_EXERCISE AIM_
Find every line in the records that holds the string "script". Copy each one.

_RECORDS SUPPLIED_
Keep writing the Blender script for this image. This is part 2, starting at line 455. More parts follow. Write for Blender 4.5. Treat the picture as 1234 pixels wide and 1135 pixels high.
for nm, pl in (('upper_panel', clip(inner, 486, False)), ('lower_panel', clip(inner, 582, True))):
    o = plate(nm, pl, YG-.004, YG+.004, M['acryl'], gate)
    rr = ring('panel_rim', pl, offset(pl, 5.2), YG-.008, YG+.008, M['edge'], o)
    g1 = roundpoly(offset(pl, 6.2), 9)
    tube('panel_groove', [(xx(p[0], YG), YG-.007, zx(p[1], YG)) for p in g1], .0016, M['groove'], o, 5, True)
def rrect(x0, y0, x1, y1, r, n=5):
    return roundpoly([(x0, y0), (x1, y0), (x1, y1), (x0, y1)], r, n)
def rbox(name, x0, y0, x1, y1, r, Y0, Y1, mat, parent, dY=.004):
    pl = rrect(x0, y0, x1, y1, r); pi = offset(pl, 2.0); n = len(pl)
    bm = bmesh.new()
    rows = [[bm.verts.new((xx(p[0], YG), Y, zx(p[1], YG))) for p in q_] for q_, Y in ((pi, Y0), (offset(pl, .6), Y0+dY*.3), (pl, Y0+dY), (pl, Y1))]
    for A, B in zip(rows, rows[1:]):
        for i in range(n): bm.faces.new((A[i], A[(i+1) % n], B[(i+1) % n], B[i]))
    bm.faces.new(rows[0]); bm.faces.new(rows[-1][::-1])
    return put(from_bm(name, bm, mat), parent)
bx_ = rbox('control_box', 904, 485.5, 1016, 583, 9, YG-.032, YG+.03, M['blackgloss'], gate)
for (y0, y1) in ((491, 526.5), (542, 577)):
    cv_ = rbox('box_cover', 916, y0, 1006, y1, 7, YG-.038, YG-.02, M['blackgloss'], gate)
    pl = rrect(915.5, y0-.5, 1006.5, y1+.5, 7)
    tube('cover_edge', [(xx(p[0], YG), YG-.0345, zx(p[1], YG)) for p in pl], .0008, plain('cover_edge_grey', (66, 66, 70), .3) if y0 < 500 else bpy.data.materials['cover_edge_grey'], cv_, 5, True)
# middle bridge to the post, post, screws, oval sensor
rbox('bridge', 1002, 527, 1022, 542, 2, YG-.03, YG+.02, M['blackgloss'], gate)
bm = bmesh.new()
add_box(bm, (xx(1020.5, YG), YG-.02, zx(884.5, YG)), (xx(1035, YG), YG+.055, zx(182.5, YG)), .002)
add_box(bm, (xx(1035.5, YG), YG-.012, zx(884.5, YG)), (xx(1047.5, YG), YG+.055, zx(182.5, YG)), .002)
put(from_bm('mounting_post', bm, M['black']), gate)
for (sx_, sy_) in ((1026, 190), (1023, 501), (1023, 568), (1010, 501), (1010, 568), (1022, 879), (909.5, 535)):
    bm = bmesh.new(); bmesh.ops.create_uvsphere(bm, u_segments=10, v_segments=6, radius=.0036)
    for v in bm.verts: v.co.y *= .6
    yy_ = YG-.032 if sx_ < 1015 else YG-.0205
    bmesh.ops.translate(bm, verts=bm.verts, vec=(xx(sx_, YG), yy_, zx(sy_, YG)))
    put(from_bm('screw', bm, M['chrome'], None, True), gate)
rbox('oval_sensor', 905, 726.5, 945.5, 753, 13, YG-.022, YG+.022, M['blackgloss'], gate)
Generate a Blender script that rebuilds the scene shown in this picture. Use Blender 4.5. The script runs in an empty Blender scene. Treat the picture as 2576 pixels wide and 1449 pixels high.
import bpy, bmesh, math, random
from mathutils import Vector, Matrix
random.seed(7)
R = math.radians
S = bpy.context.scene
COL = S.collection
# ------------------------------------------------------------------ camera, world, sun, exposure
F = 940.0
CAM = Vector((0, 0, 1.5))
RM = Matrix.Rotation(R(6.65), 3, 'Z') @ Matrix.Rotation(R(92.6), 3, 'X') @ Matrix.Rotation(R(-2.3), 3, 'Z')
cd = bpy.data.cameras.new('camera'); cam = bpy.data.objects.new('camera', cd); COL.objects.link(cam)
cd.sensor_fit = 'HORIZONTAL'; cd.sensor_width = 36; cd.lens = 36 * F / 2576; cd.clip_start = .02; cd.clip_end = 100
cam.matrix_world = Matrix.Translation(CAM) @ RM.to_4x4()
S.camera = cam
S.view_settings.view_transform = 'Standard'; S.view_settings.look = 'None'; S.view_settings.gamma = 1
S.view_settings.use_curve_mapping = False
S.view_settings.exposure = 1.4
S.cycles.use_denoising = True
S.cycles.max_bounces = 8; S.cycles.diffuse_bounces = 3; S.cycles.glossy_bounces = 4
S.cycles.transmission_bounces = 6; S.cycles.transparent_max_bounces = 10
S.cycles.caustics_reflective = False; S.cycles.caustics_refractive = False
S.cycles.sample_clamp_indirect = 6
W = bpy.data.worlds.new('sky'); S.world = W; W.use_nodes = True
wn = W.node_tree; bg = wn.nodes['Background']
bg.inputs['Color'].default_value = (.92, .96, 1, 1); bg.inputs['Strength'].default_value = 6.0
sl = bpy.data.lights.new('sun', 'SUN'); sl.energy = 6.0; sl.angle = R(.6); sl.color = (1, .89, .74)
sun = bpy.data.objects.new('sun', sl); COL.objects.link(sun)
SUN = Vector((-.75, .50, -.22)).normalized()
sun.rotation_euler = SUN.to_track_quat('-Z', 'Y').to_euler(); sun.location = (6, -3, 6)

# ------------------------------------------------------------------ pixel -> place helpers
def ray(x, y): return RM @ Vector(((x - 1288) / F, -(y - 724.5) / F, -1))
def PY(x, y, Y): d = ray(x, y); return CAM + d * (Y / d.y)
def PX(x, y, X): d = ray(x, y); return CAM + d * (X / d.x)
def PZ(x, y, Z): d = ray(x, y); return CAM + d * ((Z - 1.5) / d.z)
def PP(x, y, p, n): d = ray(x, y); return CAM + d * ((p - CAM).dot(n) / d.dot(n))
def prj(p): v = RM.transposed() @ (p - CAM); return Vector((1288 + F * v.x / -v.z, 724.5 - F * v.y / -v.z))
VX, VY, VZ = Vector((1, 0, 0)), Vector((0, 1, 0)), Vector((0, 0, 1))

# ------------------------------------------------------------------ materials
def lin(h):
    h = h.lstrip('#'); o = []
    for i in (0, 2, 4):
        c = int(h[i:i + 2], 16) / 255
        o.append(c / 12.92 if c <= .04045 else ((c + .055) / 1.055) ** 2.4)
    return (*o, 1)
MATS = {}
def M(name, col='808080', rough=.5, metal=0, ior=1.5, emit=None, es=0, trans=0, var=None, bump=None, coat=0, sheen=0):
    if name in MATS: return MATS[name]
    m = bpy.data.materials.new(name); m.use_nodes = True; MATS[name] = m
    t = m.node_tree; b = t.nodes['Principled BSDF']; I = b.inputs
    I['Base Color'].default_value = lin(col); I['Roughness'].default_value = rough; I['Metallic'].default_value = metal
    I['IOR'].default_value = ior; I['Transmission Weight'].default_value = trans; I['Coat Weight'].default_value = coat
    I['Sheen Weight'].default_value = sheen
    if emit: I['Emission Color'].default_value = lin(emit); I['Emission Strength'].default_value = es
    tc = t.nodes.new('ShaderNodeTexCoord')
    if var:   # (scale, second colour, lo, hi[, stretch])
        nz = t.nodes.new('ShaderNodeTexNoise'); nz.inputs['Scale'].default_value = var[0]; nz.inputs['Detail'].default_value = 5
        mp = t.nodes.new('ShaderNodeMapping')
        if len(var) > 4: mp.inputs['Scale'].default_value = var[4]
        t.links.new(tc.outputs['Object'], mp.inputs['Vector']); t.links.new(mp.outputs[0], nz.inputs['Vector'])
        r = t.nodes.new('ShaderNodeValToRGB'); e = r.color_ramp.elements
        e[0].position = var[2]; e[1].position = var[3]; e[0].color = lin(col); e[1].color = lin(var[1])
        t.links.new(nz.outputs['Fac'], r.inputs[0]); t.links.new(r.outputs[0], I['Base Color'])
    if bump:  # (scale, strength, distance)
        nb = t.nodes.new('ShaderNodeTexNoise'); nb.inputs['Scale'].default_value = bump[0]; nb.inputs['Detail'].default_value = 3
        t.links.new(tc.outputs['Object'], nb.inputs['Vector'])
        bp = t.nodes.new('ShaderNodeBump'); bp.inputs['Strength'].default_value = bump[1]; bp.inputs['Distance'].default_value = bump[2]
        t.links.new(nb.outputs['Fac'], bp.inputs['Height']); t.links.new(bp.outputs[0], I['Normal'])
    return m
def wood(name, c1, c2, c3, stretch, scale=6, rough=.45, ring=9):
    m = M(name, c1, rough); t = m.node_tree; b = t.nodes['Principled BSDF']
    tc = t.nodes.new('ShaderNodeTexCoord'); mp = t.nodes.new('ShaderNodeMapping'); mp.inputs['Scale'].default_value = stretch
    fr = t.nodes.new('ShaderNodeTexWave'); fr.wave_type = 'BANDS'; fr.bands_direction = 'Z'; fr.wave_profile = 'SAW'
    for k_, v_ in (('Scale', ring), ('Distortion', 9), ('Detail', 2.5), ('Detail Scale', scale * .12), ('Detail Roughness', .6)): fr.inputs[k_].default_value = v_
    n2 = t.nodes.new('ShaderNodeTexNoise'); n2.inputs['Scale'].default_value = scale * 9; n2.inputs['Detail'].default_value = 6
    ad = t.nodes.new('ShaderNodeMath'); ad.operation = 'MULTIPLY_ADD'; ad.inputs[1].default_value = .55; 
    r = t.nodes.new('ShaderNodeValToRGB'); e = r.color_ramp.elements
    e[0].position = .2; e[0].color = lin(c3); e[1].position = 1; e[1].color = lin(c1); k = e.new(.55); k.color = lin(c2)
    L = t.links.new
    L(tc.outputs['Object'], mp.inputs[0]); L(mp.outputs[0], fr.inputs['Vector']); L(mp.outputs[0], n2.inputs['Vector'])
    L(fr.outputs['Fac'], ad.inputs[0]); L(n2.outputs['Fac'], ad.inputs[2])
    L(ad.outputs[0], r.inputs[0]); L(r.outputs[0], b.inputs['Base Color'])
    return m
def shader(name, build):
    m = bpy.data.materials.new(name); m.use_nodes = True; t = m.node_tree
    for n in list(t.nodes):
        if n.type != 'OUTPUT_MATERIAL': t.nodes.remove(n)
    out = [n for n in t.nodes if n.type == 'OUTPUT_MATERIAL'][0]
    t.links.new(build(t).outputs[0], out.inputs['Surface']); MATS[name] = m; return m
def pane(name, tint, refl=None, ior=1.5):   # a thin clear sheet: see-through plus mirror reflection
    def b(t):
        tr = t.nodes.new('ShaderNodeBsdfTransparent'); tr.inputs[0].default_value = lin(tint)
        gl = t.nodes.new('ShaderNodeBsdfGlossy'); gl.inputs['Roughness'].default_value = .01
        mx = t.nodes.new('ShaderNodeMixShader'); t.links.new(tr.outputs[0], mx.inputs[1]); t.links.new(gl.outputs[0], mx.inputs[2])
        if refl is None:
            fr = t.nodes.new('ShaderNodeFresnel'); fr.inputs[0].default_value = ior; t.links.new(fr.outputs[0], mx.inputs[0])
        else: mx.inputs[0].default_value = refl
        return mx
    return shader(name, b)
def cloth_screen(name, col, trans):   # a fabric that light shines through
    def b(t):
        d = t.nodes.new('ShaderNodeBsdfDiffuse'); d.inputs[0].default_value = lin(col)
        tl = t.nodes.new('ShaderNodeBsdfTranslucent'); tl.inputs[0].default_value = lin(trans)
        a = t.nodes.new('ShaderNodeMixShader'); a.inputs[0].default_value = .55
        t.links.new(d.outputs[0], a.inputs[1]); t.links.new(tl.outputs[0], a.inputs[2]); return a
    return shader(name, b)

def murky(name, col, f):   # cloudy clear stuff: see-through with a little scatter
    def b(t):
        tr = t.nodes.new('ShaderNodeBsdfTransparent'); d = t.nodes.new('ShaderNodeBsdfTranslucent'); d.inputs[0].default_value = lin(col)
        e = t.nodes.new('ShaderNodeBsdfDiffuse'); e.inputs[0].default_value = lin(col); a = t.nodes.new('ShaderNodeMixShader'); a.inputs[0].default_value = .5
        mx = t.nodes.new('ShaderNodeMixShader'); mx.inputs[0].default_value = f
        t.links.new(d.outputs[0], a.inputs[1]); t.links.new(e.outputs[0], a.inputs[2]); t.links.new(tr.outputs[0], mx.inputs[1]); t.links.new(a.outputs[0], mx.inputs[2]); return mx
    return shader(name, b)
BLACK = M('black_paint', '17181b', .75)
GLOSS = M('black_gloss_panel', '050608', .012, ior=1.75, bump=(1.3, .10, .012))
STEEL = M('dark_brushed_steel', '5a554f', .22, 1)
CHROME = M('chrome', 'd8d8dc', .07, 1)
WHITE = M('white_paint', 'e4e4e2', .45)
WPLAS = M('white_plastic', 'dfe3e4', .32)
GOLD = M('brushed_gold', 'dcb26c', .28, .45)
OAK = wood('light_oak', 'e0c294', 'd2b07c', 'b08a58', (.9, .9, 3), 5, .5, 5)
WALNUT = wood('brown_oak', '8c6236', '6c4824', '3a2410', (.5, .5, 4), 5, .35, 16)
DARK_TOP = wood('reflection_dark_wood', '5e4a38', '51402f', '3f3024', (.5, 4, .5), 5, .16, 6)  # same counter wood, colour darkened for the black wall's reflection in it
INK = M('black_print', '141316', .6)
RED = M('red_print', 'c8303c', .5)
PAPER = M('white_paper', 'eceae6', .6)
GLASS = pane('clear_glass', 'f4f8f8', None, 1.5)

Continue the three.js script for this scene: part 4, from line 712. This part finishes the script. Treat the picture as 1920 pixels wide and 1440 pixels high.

_RESULT_
Keep writing the Blender script for this image. This is part 2, starting at line 455. More parts follow. Write for Blender 4.5. Treat the picture as 1234 pixels wide and 1135 pixels high.
Generate a Blender script that rebuilds the scene shown in this picture. Use Blender 4.5. The script runs in an empty Blender scene. Treat the picture as 2576 pixels wide and 1449 pixels high.
Continue the three.js script for this scene: part 4, from line 712. This part finishes the script. Treat the picture as 1920 pixels wide and 1440 pixels high.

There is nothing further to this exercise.